On the television front, Samsung’s F8500, the company’s best plasma TV to date, breaks new ground for the plasma category in terms of light output. For those with no choice but to watch TV in a bright room, that could make the difference in skipping an LCD in favor of plasma’s superior image quality. In cutting-edge 4K, Tom Norton reviewed Sony’s first UltraHD model in a “common” screen size: $7,000 for 65 inches diagonal versus $25,000 for the 84-inch model. But does four times the resolution of full HD really matter with conventionally sized TVs? Read Tom’s review to find out.

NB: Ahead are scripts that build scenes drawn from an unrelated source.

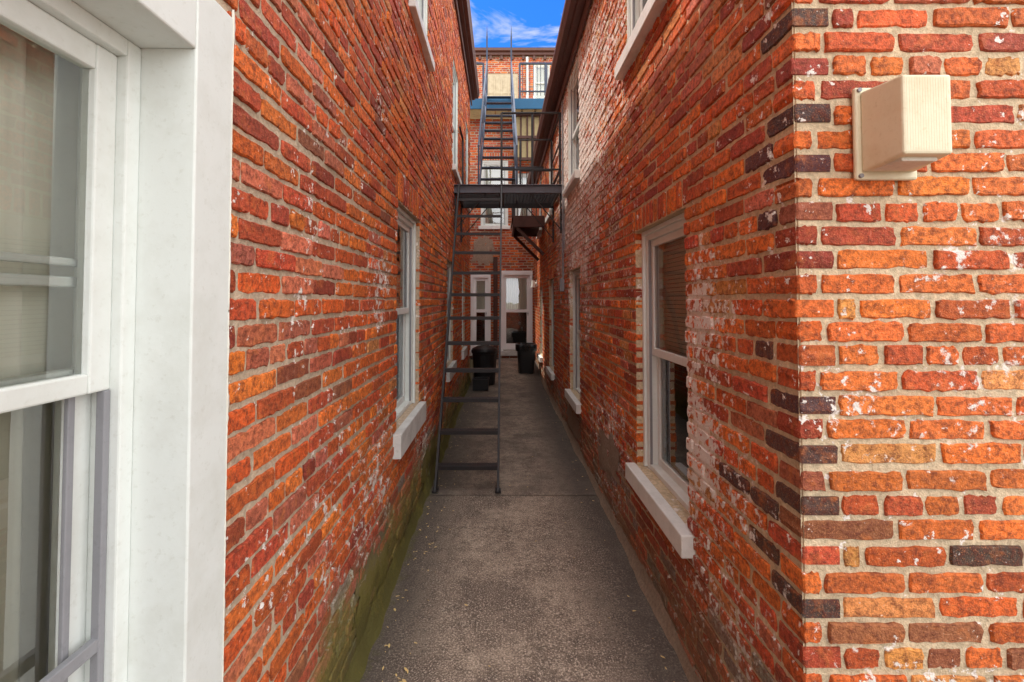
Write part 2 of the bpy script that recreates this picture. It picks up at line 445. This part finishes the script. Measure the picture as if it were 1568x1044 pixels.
opR=[r1,r2,r3,r4]+[(a,b,c,S(d)) for a,b,c,d in (r5,r6,r7,r8)]
soR=[(w[0]-.04,w[1]+.04,w[3],w[3]+3*CH) for w in opR[1:4]]+[(r1[0]-.03,r1[1]+.06,r1[3],r1[3]+2*CH)]
zt=4.4525
wall('right_wall',FR,YF,11.8,0,zt,opR,soR,colR,(M_brR,M_moR),RH,near=lambda u,z:u<3.3 and z<3.8,startfn=lambda i:YF-.001 if i%2 else YF-.001+.1+JT)
wall('front_wall',FF,.83,5.0,0,zt,[(3.0,3.9,S(.6),S(2.06))],[],colFr,(M_brR,M_moR),RH,near=lambda u,z:u<2.2,startfn=lambda i:.829 if i%2==0 else .829+.1+JT)
window(FF,RH,3.0,3.9,S(.6),S(2.06))
for w,ct in((r1,'half'),(r2,'half'),(r3,'full'),(r4,'half')): window(FR,RH,*w,rec=-.06,cas=.06,sill=(.055,.10),curt=ct)
for w in opR[4:]: window(FR,RH,*w,rec=-.03,cas=.055,sill=(.06,.09),curt='half')
eave(FR,1.13,11.75,zt,.20,RH,4,.35,M_brown)
g=Geo(); g.box(FF,.62,5.2,zt,zt+.14,0.001,.15); g.obj('rake_board',[M_brown],RH,.004)
g=Geo(); g.box(W,4.95,5.05,0,4.4,1.4,11.75); g.box(W,.95,4.95,0,4.4,11.65,11.75); g.obj('rear_walls',[M_moR],RH)

def fillet(F,u0,u1,w,h,mat,parent,seed):
    v=[];f=[]; n=int((u1-u0)/.04); m=5
    for i in range(n+1):
        u=u0+(u1-u0)*i/n
        s=1+.5*noise.noise(Vector((u*1.7,seed,0)))+.3*noise.noise(Vector((u*8,seed,5)))
        for j in range(m+1):
            t=j/m; rr=1+.18*noise.noise(Vector((u*12,j*1.3,seed)))
            d=w*s*t*rr; z=h*s*(1-t)**1.7*rr
            v.append(F(u,z-.002 if j<m else -.01,d+.003))
    for i in range(n):
        for j in range(m):
            k=i*(m+1)+j; f.append([k,k+1,k+m+2,k+m+1])
    mkobj('wall_foot_render',v,f,mat,parent,smooth=True)
fillet(FL,-2.4,9.3,.045,.10,M_pargeL,LH,1.3); fillet(FR,YF+.02,11.8,.035,.07,M_parge,RH,7.7); fillet(FF,.85,5,.05,.07,M_parge,RH,3.7)
def patch(F,u0,u1,z0,z1,d,mat,parent,seed,name='render_patch'):
    n,m=40,28; v=[];f=[]
    for i in range(n+1):
        for j in range(m+1):
            u=u0+(u1-u0)*i/n; z=z0+(z1-z0)*j/m
            v.append(F(u+.03*noise.noise(Vector((u*6,z*6,seed))),z+.03*noise.noise(Vector((u*6,z*6,seed+9))),d+.006*noise.noise(Vector((u*7,z*7,seed)))))
    for i in range(n):
        for j in range(m):
            x=2*(i+.5)/n-1; y=2*(j+.5)/m-1
            if x**4+y**4+.9*noise.noise(Vector((x*2.6,y*2.6,seed)))<.55:
                k=i*(m+1)+j; f.append([k,k+1,k+m+2,k+m+1])
    mkobj(name,v,f,mat,parent,smooth=True)
patch(FR,3.2,4.0,.2,.62,.006,M_parge,RH,2.2); patch(FR,4.7,5.9,.08,.36,.006,M_parge,RH,5.2)
patch(FL,2.0,2.7,.06,.42,.006,M_pargeL,LH,6.1); patch(FL,3.7,4.6,.05,.36,.006,M_pargeL,LH,8.4)

# ------------------------------------------------------------ FAR HOUSE
FH=empty('brick_house')
def colF(u,z): return pick([('red',4),('dred',2),('brown',1.5),('dorange',3.5),('orange',2),('pink',1)])
dl=(-.80,-.28,S(.33),S(2.35)); dr=(-.03,.80,S(.33),S(2.38)); fw=(-.54,.17,S(3.55),S(5.25)); fw2=(.35,.78,S(3.5),S(4.9))
wall('far_wall',FE,-3,3,0,6.35,[dl,dr,fw,fw2],[(fw[0]-.05,fw[1]+.05,fw[3],fw[3]+3*CH)],colF,(M_brF,M_moF),FH)
window(FE,FH,*fw,rec=-.03,cas=.08,sill=(.05,.09),curt='half')
window(FE,FH,*fw2,rec=-.03,cas=.06,sill=(.05,.09),curt='full')
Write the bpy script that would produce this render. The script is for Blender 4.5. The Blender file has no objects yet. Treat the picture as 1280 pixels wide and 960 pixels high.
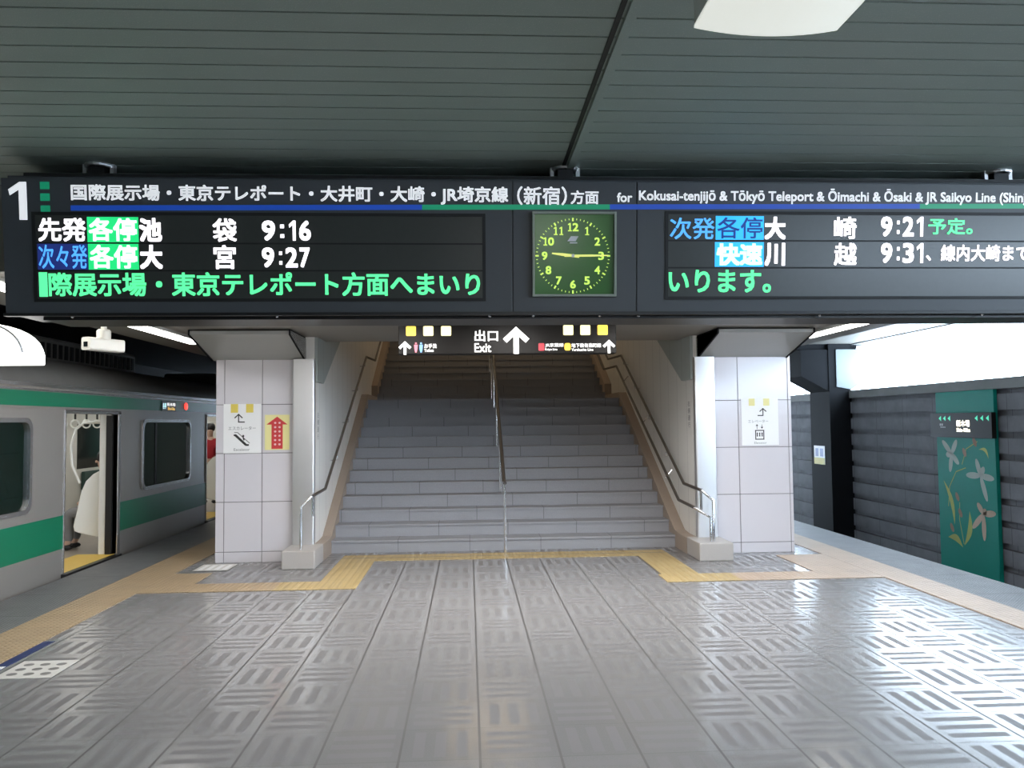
import bpy, math, random
from mathutils import Vector, Matrix, Euler
random.seed(4)
SC = bpy.context.scene
COL = SC.collection

# ------------------------------------------------------------------ camera, sky, exposure
def cam_rot(yaw, pitch, roll):
    cy, sy = math.cos(yaw), math.sin(yaw)
    f = Vector((sy*math.cos(pitch), cy*math.cos(pitch), math.sin(pitch)))
    r = Vector((cy, -sy, 0)); u = r.cross(f)
    r2 = math.cos(roll)*r - math.sin(roll)*u
    u2 = math.sin(roll)*r + math.cos(roll)*u
    return Matrix((r2, u2, -f)).transposed()
cd = bpy.data.cameras.new('camera')
cd.sensor_width = 36.0; cd.lens = 987.3/1280*36.0; cd.clip_start = 0.05; cd.clip_end = 300
cam = bpy.data.objects.new('camera', cd); COL.objects.link(cam)
cam.matrix_world = Matrix.Translation((0, 0, 1.653)) @ cam_rot(.0554752, .0481032, .0102983).to_4x4()
SC.camera = cam

w = bpy.data.worlds.new('sky'); SC.world = w; w.use_nodes = True
bg = w.node_tree.nodes['Background']
bg.inputs[0].default_value = (0.66, 0.82, 1.0, 1); bg.inputs[1].default_value = 19.0
SC.view_settings.view_transform = 'Standard'; SC.view_settings.look = 'None'
SC.view_settings.gamma = 1.0; SC.view_settings.use_curve_mapping = False
SC.view_settings.exposure = 0.0
SC.cycles.use_denoising = True
LAMP_STRIP = 9.0      # fluorescent strips
FILL_BOX = 6.5        # added ceiling fixtures behind the camera, unseen
FILL_STAIR = 110.0     # added warm lamps up the stairs, unseen

# ------------------------------------------------------------------ helpers
def tag(o, label=None, cat=None, group=None, kind=None):
    if label: o['label'] = label
    if cat: o['category'] = cat
    if group: o['group'] = group
    if kind: o['kind'] = kind
    return o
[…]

Then there’s the B&W Panorama 2 soundbar system, which offers what’s among the best sound quality we’ve heard from this still emerging (and surging) category, and the SVS Ultra bookshelf speakers, which, on their surface, do not appear to offer anything more than just solid engineering bolstered by good build quality. And yet, as Mark Fleischmann reports, the Ultras’s outstanding value is very much a product of today’s trend toward high-tech overseas manufacturing in China and cost-effective, Web-direct sales here at home. This combination is starting to change the face of audio retail sales in the U.S. and is making some very high-quality and good-sounding products accessible to more consumers (assuming they can live with a money-back guarantee in place of a live demo).

It goes on, of course: Pioneer’s latest budget receiver and Samsung’s $150 Blu-ray player both continue the trend toward network-connected products, each offering new ways to stream content from your personal media library or the Internet.

All of this is just my way of saying that, if you’ve been wondering what’s new in the staid old world of audio/video, the answer is: pretty much everything, even the stuff that isn’t new.